* [Problem details]: Repeat the line that contains "The Blender Python", the line that contains "(.02, .06, .075, .11)], .005)", and all lines between them, exactly and with no other lines.

Begin Supplied material

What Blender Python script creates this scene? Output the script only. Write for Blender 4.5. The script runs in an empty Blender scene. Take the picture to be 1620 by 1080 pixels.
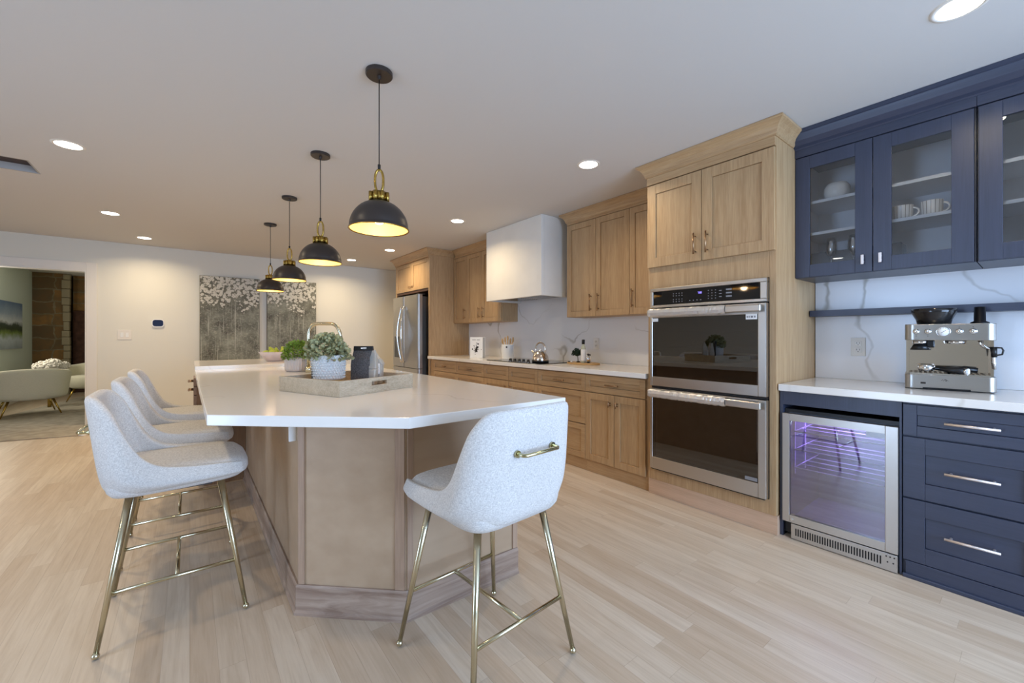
import bpy, bmesh, math, random
from mathutils import Vector, Matrix
random.seed(7)
C = bpy.context.scene.collection
SC = bpy.context.scene
PI = math.pi
CEIL = 2.50
# ------------------------------------------------------------------ camera, world, light, exposure
cam_d = bpy.data.cameras.new('camera'); cam = bpy.data.objects.new('camera', cam_d); C.objects.link(cam)
cam.location = (0, 0, 1.2); cam.rotation_euler = (PI/2, 0, -math.atan2(510, 655))
cam_d.sensor_width = 36; cam_d.lens = 655/1620*36; cam_d.shift_y = -8/1620; cam_d.clip_start = 0.02
SC.camera = cam
w = bpy.data.worlds.new('sky'); SC.world = w; w.use_nodes = True
w.node_tree.nodes['Background'].inputs[0].default_value = (0.62, 0.78, 1.0, 1)
w.node_tree.nodes['Background'].inputs[1].default_value = 1.6
SC.view_settings.view_transform = 'Standard'; SC.view_settings.look = 'None'
SC.view_settings.exposure = 0.0; SC.view_settings.gamma = 1
SC.view_settings.use_curve_mapping = False
SC.cycles.max_bounces = 8; SC.cycles.diffuse_bounces = 5; SC.cycles.caustics_reflective = False; SC.cycles.caustics_refractive = False
SC.cycles.sample_clamp_indirect = 6

def area(name, loc, rot, sx, sy, power, col, spread=PI):
    d = bpy.data.lights.new(name, 'AREA'); d.shape = 'RECTANGLE'; d.size = sx; d.size_y = sy; d.energy = power; d.color = col; d.spread = spread
    o = bpy.data.objects.new(name, d); C.objects.link(o); o.location = loc; o.rotation_euler = rot; return o
DAY = (0.46, 0.66, 1.0)
area('daylight_left', (-3.95, 1.65, 1.15), (0, -PI/2, 0), 2.1, 1.1, 80, DAY)        # patio door in wall_left
area('daylight_back', (1.55, -2.75, 1.35), (PI/2, 0, 0), 2.6, 1.7, 200, DAY)           # window in wall_back
area('living_fill', (-2.45, 9.9, 1.5), (0, -PI/2, 0), 0.9, 1.4, 34, (1.0, 0.95, 0.82))  # added fill light for the living room, in front of a solid wall

# ------------------------------------------------------------------ material helpers
def nm(name):
    m = bpy.data.materials.new(name); m.use_nodes = True
    return m, m.node_tree, m.node_tree.nodes['Principled BSDF']
def N(nt, t, ins=None, **kw):
    n = nt.nodes.new(t)
    for k, v in kw.items(): setattr(n, k, v)
    if ins:
        for k, v in ins.items():
            s = n.inputs[k]
            if isinstance(v, bpy.types.NodeSocket): nt.links.new(v, s)
            else: s.default_value = v
    return n
def srgb(r, g, b):
    f = lambda c: (c/255/12.92) if c/255 <= 0.04045 else ((c/255+0.055)/1.055)**2.4
    return (f(r), f(g), f(b), 1)
def plain(name, col, rough=0.5, metal=0, spec=0.5, noise=0.0, nscale=30, bump=0.0, emit=None, es=0, coat=0, trans=0, ior=1.45, alpha=1):
    m, nt, b = nm(name)
    b.inputs['Base Color'].default_value = col; b.inputs['Roughness'].default_value = rough; b.inputs['Metallic'].default_value = metal
    b.inputs['Specular IOR Level'].default_value = spec; b.inputs['Coat Weight'].default_value = coat
    b.inputs['Transmission Weight'].default_value = trans; b.inputs['IOR'].default_value = ior; b.inputs['Alpha'].default_value = alpha
    tc = N(nt, 'ShaderNodeTexCoord')
    nz = N(nt, 'ShaderNodeTexNoise', {'Vector': tc.outputs['Object'], 'Scale': nscale, 'Detail': 3.0})
    if noise:
        mr = N(nt, 'ShaderNodeMapRange', {'Value': nz.outputs['Fac'], 'From Min': 0.3, 'From Max': 0.7, 'To Min': 1-noise, 'To Max': 1+noise})
        vm = N(nt, 'ShaderNodeVectorMath', {0: col[:3], 'Scale': mr.outputs[0]}, operation='SCALE')
        nt.links.new(vm.outputs[0], b.inputs['Base Color'])
    if bump:
        bp = N(nt, 'ShaderNodeBump', {'Height': nz.outputs['Fac'], 'Strength': bump, 'Distance': 0.002})
        nt.links.new(bp.outputs[0], b.inputs['Normal'])
    if emit: b.inputs['Emission Color'].default_value = emit; b.inputs['Emission Strength'].default_value = es
    return m
def wood(name, c1, c2, axis=2, rough=0.45, scale=9, k=14):
    m, nt, b = nm(name)
    tc = N(nt, 'ShaderNodeTexCoord'); oi = N(nt, 'ShaderNodeObjectInfo')
    s = [k*scale, k*scale, k*scale]; s[axis] = scale*0.6
    off = N(nt, 'ShaderNodeMath', {0: oi.outputs['Random'], 1: 17.0}, operation='MULTIPLY')
    ad = N(nt, 'ShaderNodeVectorMath', {0: tc.outputs['Object'], 1: off.outputs[0]}, operation='ADD')
    mp = N(nt, 'ShaderNodeMapping', {'Vector': ad.outputs[0], 'Scale': [v*0.12 for v in s]})
    wv = N(nt, 'ShaderNodeTexNoise', {'Vector': mp.outputs[0], 'Scale': 1.6, 'Detail': 5.0, 'Roughness': 0.6, 'Distortion': 0.6})
    mp2 = N(nt, 'ShaderNodeMapping', {'Vector': ad.outputs[0], 'Scale': s})
    fn = N(nt, 'ShaderNodeTexNoise', {'Vector': mp2.outputs[0], 'Scale': 1.5, 'Detail': 3.0})
    mx = N(nt, 'ShaderNodeMath', {0: wv.outputs['Fac'], 1: fn.outputs['Fac']}, operation='ADD')
    mr = N(nt, 'ShaderNodeMapRange', {'Value': mx.outputs[0], 'From Min': 0.72, 'From Max': 1.3})
    mc = N(nt, 'ShaderNodeMix', {'Factor': mr.outputs[0], 'A': c1, 'B': c2}, data_type='RGBA')
    nt.links.new(mc.outputs['Result'] if 'Result' in mc.outputs else mc.outputs[2], b.inputs['Base Color'])
    bp = N(nt, 'ShaderNodeBump', {'Height': fn.outputs['Fac'], 'Strength': 0.12, 'Distance': 0.001})
    nt.links.new(bp.outputs[0], b.inputs['Normal'])
    b.inputs['Roughness'].default_value = rough
    return m
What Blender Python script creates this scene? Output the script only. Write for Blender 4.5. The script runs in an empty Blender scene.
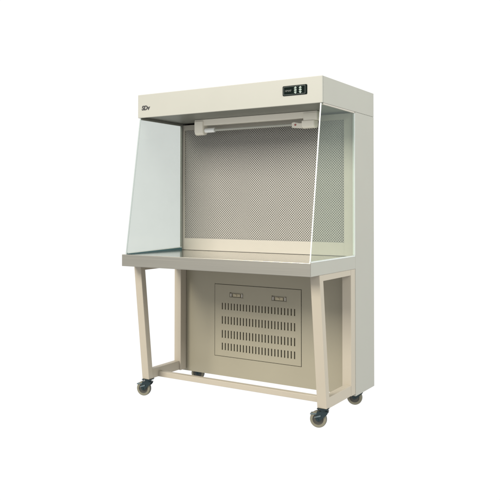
import bpy, bmesh, math, random
from mathutils import Vector, Matrix

random.seed(7)
sc = bpy.context.scene
COL = sc.collection
S = 0.85                    # overall size in metres per measured unit
ZO = 0.302                  # floor level below the measured datum

# ---------------------------------------------------------------- materials
def new_mat(name):
    m = bpy.data.materials.new(name)
    m.use_nodes = True
    nt = m.node_tree
    return m, nt, nt.nodes['Principled BSDF']

def paint(name, col, rough=0.45, bump=0.10, scale=420.0, var=0.04):
    """stove-enamelled sheet: faint tone mottling and orange-peel bump"""
    m, nt, p = new_mat(name)
    tc = nt.nodes.new('ShaderNodeTexCoord')
    n1 = nt.nodes.new('ShaderNodeTexNoise'); n1.inputs['Scale'].default_value = 5.0
    n1.inputs['Detail'].default_value = 4.0
    mx = nt.nodes.new('ShaderNodeMix'); mx.data_type = 'RGBA'
    mx.inputs['A'].default_value = (*[c * (1 - var) for c in col], 1)
    mx.inputs['B'].default_value = (*[min(1, c * (1 + var)) for c in col], 1)
    n2 = nt.nodes.new('ShaderNodeTexNoise'); n2.inputs['Scale'].default_value = scale
    bp = nt.nodes.new('ShaderNodeBump'); bp.inputs['Strength'].default_value = bump
    bp.inputs['Distance'].default_value = 0.001
    rr = nt.nodes.new('ShaderNodeMapRange')
    rr.inputs['To Min'].default_value = rough - 0.06; rr.inputs['To Max'].default_value = rough + 0.06
    L = nt.links.new
    L(tc.outputs['Object'], n1.inputs['Vector']); L(tc.outputs['Object'], n2.inputs['Vector'])
    L(n1.outputs['Fac'], mx.inputs['Factor']); L(mx.outputs['Result'], p.inputs['Base Color'])
    L(n1.outputs['Fac'], rr.inputs['Value']); L(rr.outputs['Result'], p.inputs['Roughness'])
    L(n2.outputs['Fac'], bp.inputs['Height']); L(bp.outputs['Normal'], p.inputs['Normal'])
    p.inputs['Specular IOR Level'].default_value = 0.35
    return m

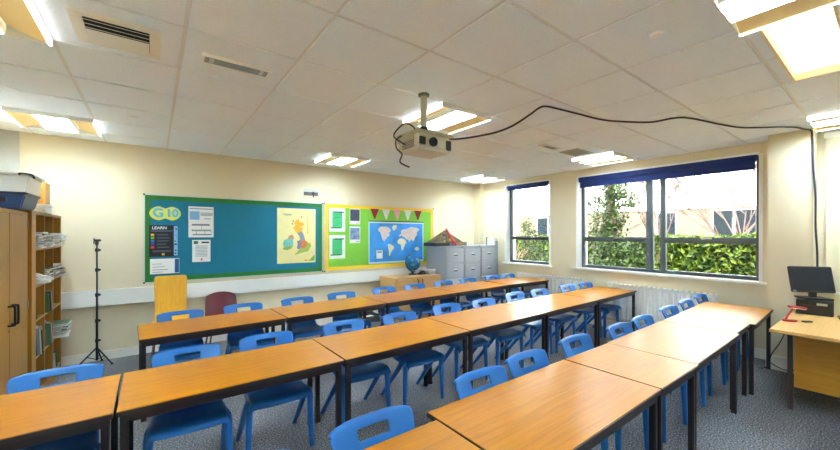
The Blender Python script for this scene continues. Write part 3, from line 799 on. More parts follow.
# bunting
M_fl = [mat('flag_red', srgb(140, 28, 38), .7), mat('flag_lace', srgb(216, 222, 206), .7, noise=(60, .2)), mat('flag_pink', srgb(230, 168, 168), .7, noise=(60, .1))]
t = thing('bunting', 'row of five triangular bunting flags above the world map', 'bunting', (3.72, FB, 1.975))
for k, i in enumerate((0, 1, 2, 1, 0)):
    x = -.49 + k * .245; b = MB(); b.prism([(x - .088, 0), (x + .088, 0), (x + .012, -.185), (x - .006, -.19)], -.004, -.001, lambda u, v, d: (u, d, v)); b.build('flag', M_fl[i], t)
MB().tube([(-.6, -.003, .0), (.6, -.003, .004)], .002, 6).build('string', M_fl[2], t)
# small photo above boards
t = sheet('photo_print', 'small colour photo stuck on the wall above the boards', 'photo', 1.93, 2.185, 2.085, 2.25, mat('photo_sky', srgb(198, 196, 186), .5), None, .002, BY)
marks(t, 'street_scene', mat('photo_mid', srgb(92, 84, 76), .5, noise=(40, .7)), [(-.118, .118, .055, .115)])
marks(t, 'pavement', mat('photo_sand', srgb(216, 196, 156), .5), [(-.118, .118, .006, .055)])
marks(t, 'figure', M_inkd, [(.03, .05, .03, .125), (.02, .06, .075, .11)], .005)

# ------------------------------------------------------------------ tripod stand
t = thing('tripod_stand', 'tall thin black tripod stand by the back wall', 'stand', (-.53, 5.56, 0))
MB().tube([(0, 0, .05), (0, 0, .52)], .012, 12).build('lower_tube', M_blackm, t, smooth=True)
MB().tube([(0, 0, .50), (0, 0, .82)], .010, 12).build('middle_tube', M_blackm, t, smooth=True)
MB().tube([(0, 0, .80), (0, 0, 1.40)], .008, 12).build('upper_tube', M_blackm, t, smooth=True)
for z in (.28, .51, .81, 1.10, 1.33):
    c = MB(); c.lathe([(.018, z - .02), (.018, z + .02)], 12); c.box(.01, .034, -.008, .008, z - .012, z + .012); c.build('clamp', M_black, t, bevel=.003)
h = MB(); h.box(-.015, .015, -.02, .02, 1.39, 1.44); h.box(-.03, .035, -.015, .015, 1.43, 1.455); h.box(-.03, -.02, -.02, .02, 1.40, 1.47); h.build('holder_head', M_black, t, bevel=.003)
for k in range(3):
    a = math.radians(200 + 120 * k); r = .24 if k != 2 else .14; r = .22
    l = MB(); l.tube([(0, 0, .20), (r * math.cos(a) * .82, r * math.sin(a) * .60, .012)], .008, 8); l.tube([(0, 0, .06), (r * .5 * math.cos(a) * .82, r * .5 * math.sin(a) * .60, .106)], .005, 8)
    lg = l.build('leg', M_blackm, t, smooth=True)
    MB().lathe([(.012, -.012), (.012, .012)], 10, (r * math.cos(a) * .82, r * math.sin(a) * .60, .012)).build('rubber_foot', M_black, lg)

# ------------------------------------------------------------------ tall cupboard and pigeonholes on the left
CX = -.82
t = thing('tall_cupboard', 'tall wooden double door cupboard at the left edge', 'cupboard', (-1.08, 3.775, 0))
cz = 1.70
c = MB(); c.box(-.25, .238, -.50, .555, 0, .08); c.box(-.25, .238, -.50, .555, cz - .03, cz); c.box(-.25, -.235, -.50, .555, .08, cz - .03)
c.box(-.25, .238, -.50, -.45, .08, cz - .03); c.box(-.25, .238, .445, .555, .08, cz - .03)
c.build('carcass', M_beech, t, bevel=.003)
for s in (-1, 1):
    d = B(.238, .258, (-.448 if s < 0 else .002), (-.002 if s < 0 else .448), .085, cz - .035).build('door', M_beech, t, bevel=.003)
    hd = MB(); y = s * .038; hd.tube(spline([(.255, y, 1.005), (.285, y, 1.005), (.292, y, .99), (.292, y, .885), (.285, y, .87), (.255, y, .87)], 4), .007, 8); hd.build('handle', M_blackm, d, smooth=True)
    hg = MB()
    for z in (.3, .95, 1.6): hg.box(.256, .262, s * .446 - .012, s * .446 + .012, z - .03, z + .03)
    hg.build('hinge', M_chrome, d)
MB().lathe([(.008, 0), (.008, .004)], 12, M=Matrix.Translation((.258, -.03, .83)) @ Matrix.Rotation(PI / 2, 4, 'Y')).build('keyhole', M_chrome, t)
t = thing('pigeonhole_unit', 'open wooden pigeonhole bookcase of three columns beside the tripod stand', 'bookcase', (-1.08, 4.93, 0))
bz = 1.715; SH = [.11, .44, .765, 1.065, 1.39]
c = MB(); c.box(-.25, .26, -.593, -.46, 0, bz); c.box(-.25, .26, .565, .59, 0, bz); c.box(-.25, .26, -.46, .565, bz - .025, bz); c.box(-.25, -.235, -.46, .565, 0, bz - .025); c.box(-.24, .25, -.46, .565, 0, .09)
c.build('carcass', M_beech, t, bevel=.002)
for y in (-.125, .22): B(-.235, .255, y - .013, y + .013, .09, bz - .025).build('divider', M_beech, t)
for z in SH: B(-.235, .254, -.46, .565, z - .018, z).build('shelf', M_beech, t)
for z in (1.62, 1.30):
    for y in (-.30, .05, .39): 
        B(-.232, -.225, y - .07, y + .07, z - .03, z + .03).build('label_plate', mat('label_grey', srgb(150, 140, 116), .5), t)
# piles of exercise books and magazines inside
BK = [mat('book_%d' % i, srgb(*c), .6) for i, c in enumerate([(226, 228, 230), (206, 212, 222), (150, 158, 172), (232, 226, 208), (86, 120, 76), (70, 92, 120), (210, 214, 216), (120, 126, 136), (56, 74, 60), (190, 196, 206)])]
def pile(yc, z, n, over, label, group, flat=True, wid=.25, th=.014):
    for k in range(n):
        w = wid * rnd.uniform(.86, 1.0); L = .30 * rnd.uniform(.9, 1.0); tk = th * rnd.uniform(.7, 1.2)
        m = BK[rnd.randrange(len(BK))]
        o = thing('exercise_book', label, 'book', (CX + over - L / 2 + rnd.uniform(-.03, .03), yc + rnd.uniform(-.02, .02), z), rnd.uniform(-.1, .1), group)
        B(-L / 2 + .004, L / 2 - .002, -w / 2 + .003, w / 2 - .003, .0015, tk - .0015).build('pages', M_paper, o)
        cv = MB(); cv.box(-L / 2, L / 2, -w / 2, w / 2, 0, .0015); cv.box(-L / 2, L / 2, -w / 2, w / 2, tk - .0015, tk); cv.box(-L / 2, -L / 2 + .003, -w / 2, w / 2, 0, tk)
        cv.build('cover', m, o); z += tk + .0005
def leaners(y0, z, n, over, label, group, hgt=.26, lean=.22):
    for k in range(n):
        tk = .008 * rnd.uniform(.7, 1.3); h = hgt * rnd.uniform(.85, 1.0); L = .22
        o = thing('exercise_book', label, 'book', (CX + over - L / 2 + rnd.uniform(-.03, .02), y0 + hgt * math.sin(lean) + k * .0108 / math.cos(lean), z + .001), 0, group)
        m = BK[rnd.randrange(len(BK))]; M = Matrix.Rotation(lean, 4, 'X')
        MB().box(-L / 2 + .003, L / 2 - .003, .0015, tk - .0015, .003, h - .003, M).build('pages', M_paper, o)
        cv = MB(); cv.box(-L / 2, L / 2, 0, .0015, 0, h, M); cv.box(-L / 2, L / 2, tk - .0015, tk, 0, h, M); cv.box(-L / 2, -L / 2 + .003, 0, tk, 0, h, M)
        cv.build('cover', m, o)
pile(4.645, 1.391, 10, .015, 'exercise book in the flat pile of the top left pigeonhole', 'books in the top left pigeonhole')
pile(4.975, 1.391, 10, .03, 'exercise book in the flat pile of the top middle pigeonhole', 'books in the top middle pigeonhole')
pile(5.32, 1.391, 10, .03, 'exercise book in the flat pile of the top right pigeonhole', 'books in the top right pigeonhole')
pile(4.975, 1.066, 8, .0, 'exercise book in the pile of the second row middle pigeonhole', 'books in the second row middle pigeonhole')
pile(5.32, 1.066, 10, .03, 'exercise book in the pile of the second row right pigeonhole', 'books in the second row right pigeonhole')
leaners(4.485, .766, 8, -.02, 'exercise book leaning in the third row left pigeonhole', 'books in the third row left pigeonhole', .2)
leaners(4.815, .766, 15, .0, 'exercise book leaning in the third row middle pigeonhole', 'books in the third row middle pigeonhole', .2)
leaners(4.485, .441, 16, .0, 'exercise book leaning in the fourth row left pigeonhole', 'books in the fourth row left pigeonhole')
leaners(4.815, .441, 15, .0, 'exercise book leaning in the fourth row middle pigeonhole', 'books in the fourth row middle pigeonhole', .24)
pile(5.32, .441, 11, .07, 'exercise book in the pile of the fourth row right pigeonhole', 'books in the fourth row right pigeonhole')
leaners(5.165, .111, 16, -.02, 'exercise book leaning in the bottom row right pigeonhole', 'books in the bottom row right pigeonhole', .2)
leaners(4.815, .111, 12, -.02, 'exercise book leaning in the bottom row middle pigeonhole', 'books in the bottom row middle pigeonhole', .16)
# crumpled white paper in the left pigeonhole
def crumple(name, label, cat, loc, sx, sy, sz, m, seed):
    bm = bmesh.new(); bmesh.ops.create_icosphere(bm, subdivisions=3, radius=1); r2 = random.Random(seed)
    for v in bm.verts:
        k = 1 + r2.uniform(-.16, .16); v.co = Vector((v.co.x * sx * k, v.co.y * sy * k, max(v.co.z * sz * k, -sz * .55)))
    me = bpy.data.meshes.new(name); bm.to_mesh(me); bm.free(); me.materials.append(m)
    o = bpy.data.objects.new(name, me); col.objects.link(o); o.location = loc; tag(o, label, cat); return o
crumple('crumpled_paper', 'crumpled white paper in the second row left pigeonhole', 'paper', (CX - .06, 4.66, 1.065 + .035), .12, .11, .06, M_paper, 5)
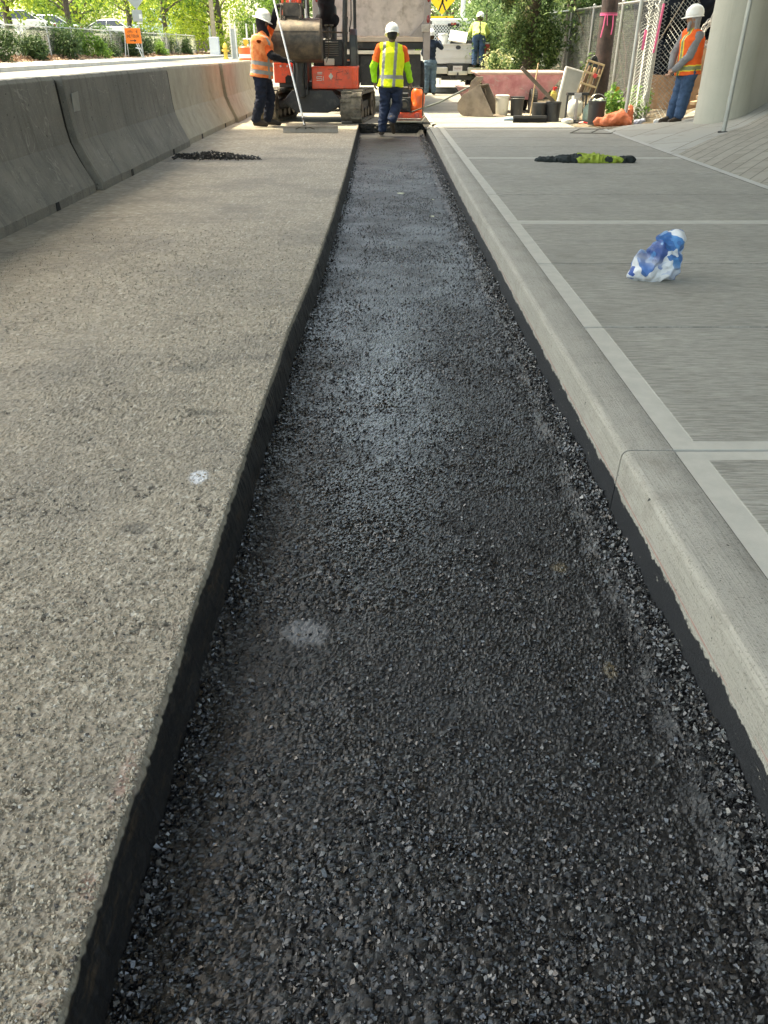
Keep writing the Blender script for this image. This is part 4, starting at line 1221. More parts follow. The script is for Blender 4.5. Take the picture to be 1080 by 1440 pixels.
uc.box((0, .05, .42), (.62, .95, .26), None, .85)
for sx in (-1, 1):
    for sy in (-1, 1): uc.tube([(sx * .18, sy * .25, .45), (sx * .50, sy * .40, .36), (sx * .78, sy * .48, .27)], [.13, .11, .085], 8)
uc.cyl((0, 0, .52), (0, 0, .60), .33, n=28); uc.prism([(-.62, .34), (-.30, .16), (.30, .16), (.62, .34), (.40, .56), (-.40, .56)], .5, ((0, -.52, 0), (1, 0, 0), (0, 0, 1), (0, 1, 0)))
u_ = uc.build("undercarriage", BLK, ex, bevel=.01); u_.rotation_euler = (0, 0, R(-8)); u_.location = (-.38, -.14, 0)
hs = MB()
hs.b2(-1.12, .46, -.42, .85, .60, .70)
hs.prism([(-.42, .60), (.47, .60), (.47, .95), (.30, 1.05), (-.42, 1.05)], 1.2, ((0, -.32, 0), (1, 0, 0), (0, 0, 1), (0, 1, 0)))
hs.b2(-1.10, -.55, .05, .80, .70, 1.30)
hs.build("platform", BLK, ex, bevel=.02)
cw = MB()
cw.prism([(-.45, -.58), (.36, -.58), (.47, -.46), (.47, .30), (-.45, .30)], .395, ((0, 0, .575), (1, 0, 0), (0, 1, 0), (0, 0, 1)))
cwo = cw.build("body_panel", RED, ex, bevel=.022)
FZ = ((0, -.583, 0), (1, 0, 0), (0, 0, 1), (0, -1, 0))
mkr = MB(); mkr.prism([(-.045, 0), (0, -.06), (.045, 0), (0, .06)], .003, ((-.07, -.583, .80), (1, 0, 0), (0, 0, 1), (0, -1, 0)))
mkr.build("diamond_sticker", mat("sticker_grey", (.55, .58, .56), .5), cwo)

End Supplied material

* [Exercise output]:
The Blender Python script for this scene continues. Write part 3, from line 799 on. More parts follow.
# bunting
M_fl = [mat('flag_red', srgb(140, 28, 38), .7), mat('flag_lace', srgb(216, 222, 206), .7, noise=(60, .2)), mat('flag_pink', srgb(230, 168, 168), .7, noise=(60, .1))]
t = thing('bunting', 'row of five triangular bunting flags above the world map', 'bunting', (3.72, FB, 1.975))
for k, i in enumerate((0, 1, 2, 1, 0)):
    x = -.49 + k * .245; b = MB(); b.prism([(x - .088, 0), (x + .088, 0), (x + .012, -.185), (x - .006, -.19)], -.004, -.001, lambda u, v, d: (u, d, v)); b.build('flag', M_fl[i], t)
MB().tube([(-.6, -.003, .0), (.6, -.003, .004)], .002, 6).build('string', M_fl[2], t)
# small photo above boards
t = sheet('photo_print', 'small colour photo stuck on the wall above the boards', 'photo', 1.93, 2.185, 2.085, 2.25, mat('photo_sky', srgb(198, 196, 186), .5), None, .002, BY)
marks(t, 'street_scene', mat('photo_mid', srgb(92, 84, 76), .5, noise=(40, .7)), [(-.118, .118, .055, .115)])
marks(t, 'pavement', mat('photo_sand', srgb(216, 196, 156), .5), [(-.118, .118, .006, .055)])
marks(t, 'figure', M_inkd, [(.03, .05, .03, .125), (.02, .06, .075, .11)], .005)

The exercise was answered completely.